Jiro Dreams of Sushi
Jiro Ono and Yoshikazu Ono star in a documentary directed by David Gelb.
This could play in a documentary triple bill following two other great filmed portraits from last year, Buck and Bill Cunningham: New York. Like those films, Jiro Dreams of Sushi takes a well-rounded look at an obsessive we somehow want to revere; in this case, a Tokyo master sushi chef whose little train-station bar earned three Michelin Stars and costs a minimum $200 per visit. (Nobody seems to mind the price.)
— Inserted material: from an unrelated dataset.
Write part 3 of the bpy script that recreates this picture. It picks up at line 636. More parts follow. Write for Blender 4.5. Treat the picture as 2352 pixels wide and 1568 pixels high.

But also like those films, we watch torn between envy for Jiro’s artisan perfection — the film’s chief joy comes from watching him cut and form the most basic raw fish and rice dishes — and pity for the people that surround the master. It gets a little claustrophobic inside this wonderfully-detailed kitchen, so much so that a flight out of the restaurant and into Tokyo’s famed fish market feels like wondrous vacation. Still, Jiro is none the less mesmerizing. His pickiness about such seemingly minor matters as seating implies the deepest levels of artistic behavior, and genius and the devil are in the details. His sons, whose inevitable legacy the film also examines with pained beauty, seem cursed and blessed.
Don’t watch this film if you are low on funds and will happen to walk by one of our town’s many fine raw fish emporiums, you might drop a bundle, but do see it if you ever wondered how to live and eat well in a fallen world.